Of course I didn’t really end up caring for the majority of my monsters. In fact, despite the party size topping out at 6 members, I never really bothers with half of them and instead confined my mental capacity to just nurturing 3 monsters, the 3 that would battle, every battle. Because I never swapped them out. Despite the type matchups and whatnot, I never felt a need. And guess what? I never lost a single battle! Not a wild encounter, not a champion battle nor a keeper battle. The game didn’t demand enough of my intelligence to even bother with strategy.

There’s almost part of me that would be able to overlook all of this in some fashion if the game had that raw charm going for it. Modern day Pokemon still has some appeal in the recesses of my heart simply due to how striking some of the creature designs are in that game (along with added nostalgia no doubt). Do I even need to pose the rhetorical guessing question. Monster Sanctuary, similar to Temtem, fails outright in this regard, lacking any sort of personality when it comes to its world or creatures. The blob monster. It’s name? Blob. The rock monster? Rocky. How about the mushroom monster? Fungi. And that’s just the names. Even those with more esoteric names like Yowie or Vaero are just plain, mundane illustrations of yetis and birds respectively. It’s made worse by the seemingly random design behind their typing’s. Each monster just feels like a random, amorphous blob with random stats and random elemental weaknesses. Bleurgh.

Lets end on a high. The game looks very nice. It bares quite a striking similarity to the same style Owlboy rolled with, ironically another game with nice presentation and… bad everything else. Despite designs and landscapes looking vanilla, it’s done in a way with a real sense of depth and life. But sadly it just goes to show the chasm between the presentation and the gameplay.

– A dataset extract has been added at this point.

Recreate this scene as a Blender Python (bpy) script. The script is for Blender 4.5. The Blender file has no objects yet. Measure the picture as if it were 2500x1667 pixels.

I think most people like going into media with no expectations because you can’t really be disappointed. Even before getting a glimpse of the reviews, I felt disappointed. Disappointed because Monster Sanctuary clearly has the framework for a perfectly valid competitor in the create collecting arena. Its combat allows for strategic depth, the implementation of Metroidvania elements is a no brainer, and the lack of creativity in the genre means people are yearning for this type of game. And clearly people have liked it, but for what reason I don’t think I’ll ever really understand.